__SET PROBLEM__
Scan the data below for the string "Blender". Show every line where it turns up.

__DATASET ROWS__
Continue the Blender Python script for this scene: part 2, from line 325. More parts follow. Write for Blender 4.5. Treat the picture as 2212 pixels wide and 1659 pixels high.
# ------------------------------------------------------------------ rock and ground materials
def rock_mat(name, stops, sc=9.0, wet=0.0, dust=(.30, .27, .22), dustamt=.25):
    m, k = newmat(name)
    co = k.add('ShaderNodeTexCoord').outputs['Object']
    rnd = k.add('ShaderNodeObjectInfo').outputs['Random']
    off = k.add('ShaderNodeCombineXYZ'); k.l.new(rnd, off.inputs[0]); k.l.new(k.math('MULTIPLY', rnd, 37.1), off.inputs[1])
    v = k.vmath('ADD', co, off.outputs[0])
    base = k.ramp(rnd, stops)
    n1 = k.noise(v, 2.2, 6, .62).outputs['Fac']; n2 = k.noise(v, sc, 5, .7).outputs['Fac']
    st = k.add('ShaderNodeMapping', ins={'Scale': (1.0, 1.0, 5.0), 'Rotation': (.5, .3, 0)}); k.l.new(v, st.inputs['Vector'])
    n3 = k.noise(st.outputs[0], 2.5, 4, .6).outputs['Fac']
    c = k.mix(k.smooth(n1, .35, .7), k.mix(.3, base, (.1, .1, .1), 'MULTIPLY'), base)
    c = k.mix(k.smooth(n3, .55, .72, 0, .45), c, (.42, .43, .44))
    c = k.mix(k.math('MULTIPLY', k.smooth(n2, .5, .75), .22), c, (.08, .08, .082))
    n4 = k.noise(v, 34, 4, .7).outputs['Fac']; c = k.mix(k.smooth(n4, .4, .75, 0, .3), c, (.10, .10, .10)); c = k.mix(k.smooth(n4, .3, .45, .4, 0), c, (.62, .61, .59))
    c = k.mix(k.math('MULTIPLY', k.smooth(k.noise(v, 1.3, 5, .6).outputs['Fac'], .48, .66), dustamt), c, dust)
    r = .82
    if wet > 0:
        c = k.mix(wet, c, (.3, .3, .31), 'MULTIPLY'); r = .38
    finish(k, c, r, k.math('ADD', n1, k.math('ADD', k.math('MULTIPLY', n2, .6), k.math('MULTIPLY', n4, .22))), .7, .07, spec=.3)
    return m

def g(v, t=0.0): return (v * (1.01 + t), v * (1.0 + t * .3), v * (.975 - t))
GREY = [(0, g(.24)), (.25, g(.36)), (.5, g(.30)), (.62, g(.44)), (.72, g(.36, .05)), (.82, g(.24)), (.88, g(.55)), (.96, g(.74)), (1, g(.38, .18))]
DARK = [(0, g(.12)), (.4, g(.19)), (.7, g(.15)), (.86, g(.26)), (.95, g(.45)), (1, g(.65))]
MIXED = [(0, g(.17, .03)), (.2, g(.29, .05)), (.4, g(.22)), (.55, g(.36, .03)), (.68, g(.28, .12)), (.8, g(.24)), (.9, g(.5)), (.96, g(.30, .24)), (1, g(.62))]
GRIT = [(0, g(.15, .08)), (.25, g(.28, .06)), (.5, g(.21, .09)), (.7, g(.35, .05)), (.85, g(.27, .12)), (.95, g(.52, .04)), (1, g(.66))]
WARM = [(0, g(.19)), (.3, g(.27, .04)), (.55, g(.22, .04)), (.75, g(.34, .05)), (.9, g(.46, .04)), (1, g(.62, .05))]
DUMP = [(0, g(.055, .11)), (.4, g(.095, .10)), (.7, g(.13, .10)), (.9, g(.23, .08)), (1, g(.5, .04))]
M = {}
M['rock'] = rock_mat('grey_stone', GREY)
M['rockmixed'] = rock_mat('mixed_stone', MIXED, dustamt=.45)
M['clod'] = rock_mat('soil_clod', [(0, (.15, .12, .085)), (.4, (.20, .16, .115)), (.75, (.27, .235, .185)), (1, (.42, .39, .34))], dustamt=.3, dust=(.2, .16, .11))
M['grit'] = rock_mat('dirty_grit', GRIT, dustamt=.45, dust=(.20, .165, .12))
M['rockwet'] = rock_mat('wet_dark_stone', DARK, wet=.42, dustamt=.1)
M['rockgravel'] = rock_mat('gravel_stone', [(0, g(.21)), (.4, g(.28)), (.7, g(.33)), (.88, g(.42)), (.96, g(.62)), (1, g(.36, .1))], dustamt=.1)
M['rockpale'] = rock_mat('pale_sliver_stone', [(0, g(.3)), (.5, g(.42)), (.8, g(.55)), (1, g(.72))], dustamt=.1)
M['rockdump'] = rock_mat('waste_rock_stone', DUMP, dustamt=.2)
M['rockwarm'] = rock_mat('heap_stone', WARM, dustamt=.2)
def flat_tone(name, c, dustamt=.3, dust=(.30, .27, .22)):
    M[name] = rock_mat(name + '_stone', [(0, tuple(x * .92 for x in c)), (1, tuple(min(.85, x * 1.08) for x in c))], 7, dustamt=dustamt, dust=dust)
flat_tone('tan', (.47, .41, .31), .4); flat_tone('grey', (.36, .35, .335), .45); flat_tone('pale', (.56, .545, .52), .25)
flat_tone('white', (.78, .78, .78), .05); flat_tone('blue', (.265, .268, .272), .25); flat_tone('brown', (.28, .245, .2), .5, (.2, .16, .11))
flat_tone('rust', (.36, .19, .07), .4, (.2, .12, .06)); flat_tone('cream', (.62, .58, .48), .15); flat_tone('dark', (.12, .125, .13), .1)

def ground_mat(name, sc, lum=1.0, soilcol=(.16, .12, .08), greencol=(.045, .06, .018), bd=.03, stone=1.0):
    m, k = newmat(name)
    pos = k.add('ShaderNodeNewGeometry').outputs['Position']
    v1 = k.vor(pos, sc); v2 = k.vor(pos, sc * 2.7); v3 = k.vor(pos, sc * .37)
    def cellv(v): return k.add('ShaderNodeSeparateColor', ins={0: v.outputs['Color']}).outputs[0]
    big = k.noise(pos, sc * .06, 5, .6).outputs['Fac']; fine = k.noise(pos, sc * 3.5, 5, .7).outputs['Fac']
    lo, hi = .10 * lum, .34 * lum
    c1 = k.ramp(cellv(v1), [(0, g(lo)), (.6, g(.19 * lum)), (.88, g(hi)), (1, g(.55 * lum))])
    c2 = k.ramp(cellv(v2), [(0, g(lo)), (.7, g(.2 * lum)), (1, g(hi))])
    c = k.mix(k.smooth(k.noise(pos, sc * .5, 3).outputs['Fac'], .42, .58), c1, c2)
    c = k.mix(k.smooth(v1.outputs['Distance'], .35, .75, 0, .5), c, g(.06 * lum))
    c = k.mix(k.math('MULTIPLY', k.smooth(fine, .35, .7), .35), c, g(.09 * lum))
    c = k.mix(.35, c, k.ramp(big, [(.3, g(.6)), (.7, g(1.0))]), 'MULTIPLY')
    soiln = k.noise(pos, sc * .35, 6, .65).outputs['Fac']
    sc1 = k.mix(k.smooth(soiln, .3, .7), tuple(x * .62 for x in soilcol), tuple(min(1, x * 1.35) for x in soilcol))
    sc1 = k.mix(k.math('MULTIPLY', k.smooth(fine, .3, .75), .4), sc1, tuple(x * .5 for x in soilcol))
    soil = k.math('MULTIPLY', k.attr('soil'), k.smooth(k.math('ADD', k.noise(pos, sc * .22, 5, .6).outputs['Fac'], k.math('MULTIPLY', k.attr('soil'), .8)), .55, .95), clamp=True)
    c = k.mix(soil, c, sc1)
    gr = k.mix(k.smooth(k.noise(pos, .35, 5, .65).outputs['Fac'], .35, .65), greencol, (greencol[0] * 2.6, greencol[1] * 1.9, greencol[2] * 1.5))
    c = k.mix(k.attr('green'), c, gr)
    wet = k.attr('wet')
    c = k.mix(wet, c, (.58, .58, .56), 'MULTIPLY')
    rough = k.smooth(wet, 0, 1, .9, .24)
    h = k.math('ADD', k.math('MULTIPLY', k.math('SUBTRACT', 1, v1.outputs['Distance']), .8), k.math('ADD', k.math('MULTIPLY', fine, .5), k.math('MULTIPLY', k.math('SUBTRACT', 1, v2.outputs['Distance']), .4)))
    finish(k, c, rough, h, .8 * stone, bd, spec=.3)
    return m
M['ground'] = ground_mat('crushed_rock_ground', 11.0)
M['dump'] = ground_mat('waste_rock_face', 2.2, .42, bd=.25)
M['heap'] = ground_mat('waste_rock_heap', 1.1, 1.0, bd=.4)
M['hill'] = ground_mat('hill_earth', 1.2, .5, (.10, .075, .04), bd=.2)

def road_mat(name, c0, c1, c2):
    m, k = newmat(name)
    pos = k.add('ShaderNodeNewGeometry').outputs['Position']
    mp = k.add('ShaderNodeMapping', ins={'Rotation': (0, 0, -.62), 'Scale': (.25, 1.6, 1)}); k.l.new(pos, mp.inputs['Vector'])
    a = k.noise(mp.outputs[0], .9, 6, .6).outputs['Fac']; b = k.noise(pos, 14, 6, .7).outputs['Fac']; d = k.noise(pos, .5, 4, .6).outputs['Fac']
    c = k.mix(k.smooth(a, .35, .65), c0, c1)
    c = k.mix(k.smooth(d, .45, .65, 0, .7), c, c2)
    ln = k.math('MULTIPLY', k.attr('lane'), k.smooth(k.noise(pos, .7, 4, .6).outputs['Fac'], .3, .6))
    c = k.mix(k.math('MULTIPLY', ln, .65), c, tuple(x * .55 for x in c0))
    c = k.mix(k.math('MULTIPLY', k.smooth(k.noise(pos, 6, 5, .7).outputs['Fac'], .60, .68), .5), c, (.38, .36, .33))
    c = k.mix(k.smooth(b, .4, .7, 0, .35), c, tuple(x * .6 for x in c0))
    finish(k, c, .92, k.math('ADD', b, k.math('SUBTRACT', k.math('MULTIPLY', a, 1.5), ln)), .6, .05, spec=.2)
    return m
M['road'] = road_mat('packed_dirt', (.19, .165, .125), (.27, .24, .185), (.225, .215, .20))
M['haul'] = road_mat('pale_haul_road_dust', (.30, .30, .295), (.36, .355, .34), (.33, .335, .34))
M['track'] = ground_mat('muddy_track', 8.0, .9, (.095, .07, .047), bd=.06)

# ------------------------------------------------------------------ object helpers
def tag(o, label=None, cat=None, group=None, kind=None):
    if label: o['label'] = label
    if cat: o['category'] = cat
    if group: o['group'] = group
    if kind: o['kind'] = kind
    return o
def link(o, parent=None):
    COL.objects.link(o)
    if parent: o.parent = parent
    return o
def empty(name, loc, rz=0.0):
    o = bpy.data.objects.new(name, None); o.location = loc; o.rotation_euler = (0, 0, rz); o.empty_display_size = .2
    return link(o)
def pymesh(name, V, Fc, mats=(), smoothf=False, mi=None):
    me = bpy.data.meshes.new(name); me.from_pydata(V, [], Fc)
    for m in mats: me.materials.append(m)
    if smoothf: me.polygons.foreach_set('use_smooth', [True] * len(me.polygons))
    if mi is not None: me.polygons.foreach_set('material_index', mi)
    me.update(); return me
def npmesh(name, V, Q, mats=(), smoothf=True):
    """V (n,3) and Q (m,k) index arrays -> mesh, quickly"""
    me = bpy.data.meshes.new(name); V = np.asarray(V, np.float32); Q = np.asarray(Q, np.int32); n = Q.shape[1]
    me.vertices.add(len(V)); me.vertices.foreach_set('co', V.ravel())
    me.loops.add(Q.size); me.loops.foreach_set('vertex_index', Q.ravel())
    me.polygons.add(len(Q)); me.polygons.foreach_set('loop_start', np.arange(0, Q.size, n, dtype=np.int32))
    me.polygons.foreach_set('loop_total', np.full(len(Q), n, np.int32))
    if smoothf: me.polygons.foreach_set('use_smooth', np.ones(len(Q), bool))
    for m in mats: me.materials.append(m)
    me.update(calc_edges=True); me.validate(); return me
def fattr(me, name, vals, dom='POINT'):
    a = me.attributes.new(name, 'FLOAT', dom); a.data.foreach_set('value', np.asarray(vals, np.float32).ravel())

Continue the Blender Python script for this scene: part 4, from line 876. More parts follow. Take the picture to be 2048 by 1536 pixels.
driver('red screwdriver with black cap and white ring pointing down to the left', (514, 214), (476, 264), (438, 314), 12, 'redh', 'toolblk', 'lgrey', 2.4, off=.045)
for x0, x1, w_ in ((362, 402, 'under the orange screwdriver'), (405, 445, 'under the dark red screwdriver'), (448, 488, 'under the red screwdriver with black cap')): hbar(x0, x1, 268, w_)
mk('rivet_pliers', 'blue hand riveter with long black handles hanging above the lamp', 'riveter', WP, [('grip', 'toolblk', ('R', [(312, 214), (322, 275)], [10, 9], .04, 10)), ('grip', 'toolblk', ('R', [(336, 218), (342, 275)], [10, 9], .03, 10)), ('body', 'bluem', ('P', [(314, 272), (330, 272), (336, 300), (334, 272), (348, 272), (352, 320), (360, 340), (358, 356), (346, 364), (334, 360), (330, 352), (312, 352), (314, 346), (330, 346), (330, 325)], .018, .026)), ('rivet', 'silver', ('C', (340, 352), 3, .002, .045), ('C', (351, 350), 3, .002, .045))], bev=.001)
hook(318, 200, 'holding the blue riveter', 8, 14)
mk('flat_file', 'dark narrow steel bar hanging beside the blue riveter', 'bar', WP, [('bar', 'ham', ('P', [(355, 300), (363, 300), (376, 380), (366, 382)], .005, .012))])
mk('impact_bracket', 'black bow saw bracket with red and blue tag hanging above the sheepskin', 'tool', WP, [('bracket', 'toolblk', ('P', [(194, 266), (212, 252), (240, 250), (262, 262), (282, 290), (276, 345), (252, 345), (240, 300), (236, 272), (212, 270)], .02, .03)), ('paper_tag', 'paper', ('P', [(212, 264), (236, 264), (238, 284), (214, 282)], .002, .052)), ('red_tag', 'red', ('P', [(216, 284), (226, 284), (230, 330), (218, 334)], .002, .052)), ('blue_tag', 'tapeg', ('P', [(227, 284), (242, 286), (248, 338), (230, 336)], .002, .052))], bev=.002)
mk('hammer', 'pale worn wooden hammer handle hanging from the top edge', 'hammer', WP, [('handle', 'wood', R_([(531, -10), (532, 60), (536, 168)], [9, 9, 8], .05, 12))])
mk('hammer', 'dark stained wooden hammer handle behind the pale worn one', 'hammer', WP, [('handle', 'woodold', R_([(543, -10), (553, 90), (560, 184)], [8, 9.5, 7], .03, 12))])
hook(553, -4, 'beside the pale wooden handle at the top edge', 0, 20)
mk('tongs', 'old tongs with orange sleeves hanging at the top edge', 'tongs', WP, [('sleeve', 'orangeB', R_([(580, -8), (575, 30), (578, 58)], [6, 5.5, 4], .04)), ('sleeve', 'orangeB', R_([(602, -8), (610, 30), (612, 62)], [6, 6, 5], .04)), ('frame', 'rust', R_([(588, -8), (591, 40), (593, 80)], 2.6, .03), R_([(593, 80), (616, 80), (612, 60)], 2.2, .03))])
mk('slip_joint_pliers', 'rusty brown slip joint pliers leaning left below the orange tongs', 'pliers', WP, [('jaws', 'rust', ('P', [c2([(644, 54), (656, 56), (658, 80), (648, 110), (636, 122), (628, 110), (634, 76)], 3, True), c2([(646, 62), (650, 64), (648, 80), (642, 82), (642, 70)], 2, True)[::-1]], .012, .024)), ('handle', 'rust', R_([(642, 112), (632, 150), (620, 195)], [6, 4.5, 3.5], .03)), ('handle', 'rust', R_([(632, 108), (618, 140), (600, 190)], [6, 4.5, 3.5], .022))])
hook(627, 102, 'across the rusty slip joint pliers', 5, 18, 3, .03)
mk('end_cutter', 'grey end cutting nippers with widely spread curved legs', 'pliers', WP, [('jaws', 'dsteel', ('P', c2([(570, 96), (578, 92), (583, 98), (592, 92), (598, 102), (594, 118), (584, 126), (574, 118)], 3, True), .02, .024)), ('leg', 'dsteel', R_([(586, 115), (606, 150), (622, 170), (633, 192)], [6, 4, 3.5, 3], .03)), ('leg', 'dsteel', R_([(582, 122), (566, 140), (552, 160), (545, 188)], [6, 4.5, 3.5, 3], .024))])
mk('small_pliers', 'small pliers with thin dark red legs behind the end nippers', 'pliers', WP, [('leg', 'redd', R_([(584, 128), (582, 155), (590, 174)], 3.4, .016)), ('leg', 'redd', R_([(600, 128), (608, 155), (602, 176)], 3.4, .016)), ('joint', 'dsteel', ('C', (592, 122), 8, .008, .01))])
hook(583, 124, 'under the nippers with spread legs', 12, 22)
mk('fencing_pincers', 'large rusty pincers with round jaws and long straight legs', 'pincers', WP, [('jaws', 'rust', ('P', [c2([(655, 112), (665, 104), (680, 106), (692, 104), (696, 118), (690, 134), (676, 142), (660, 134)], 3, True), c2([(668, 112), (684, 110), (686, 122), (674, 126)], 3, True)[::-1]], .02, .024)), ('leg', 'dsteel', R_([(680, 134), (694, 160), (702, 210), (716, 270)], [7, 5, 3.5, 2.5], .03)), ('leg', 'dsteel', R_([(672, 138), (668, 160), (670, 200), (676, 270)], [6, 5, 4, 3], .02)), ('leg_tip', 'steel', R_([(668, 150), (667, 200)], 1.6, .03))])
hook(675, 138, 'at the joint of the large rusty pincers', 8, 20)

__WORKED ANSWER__
Continue the Blender Python script for this scene: part 2, from line 325. More parts follow. Write for Blender 4.5. Treat the picture as 2212 pixels wide and 1659 pixels high.
Continue the Blender Python script for this scene: part 4, from line 876. More parts follow. Take the picture to be 2048 by 1536 pixels.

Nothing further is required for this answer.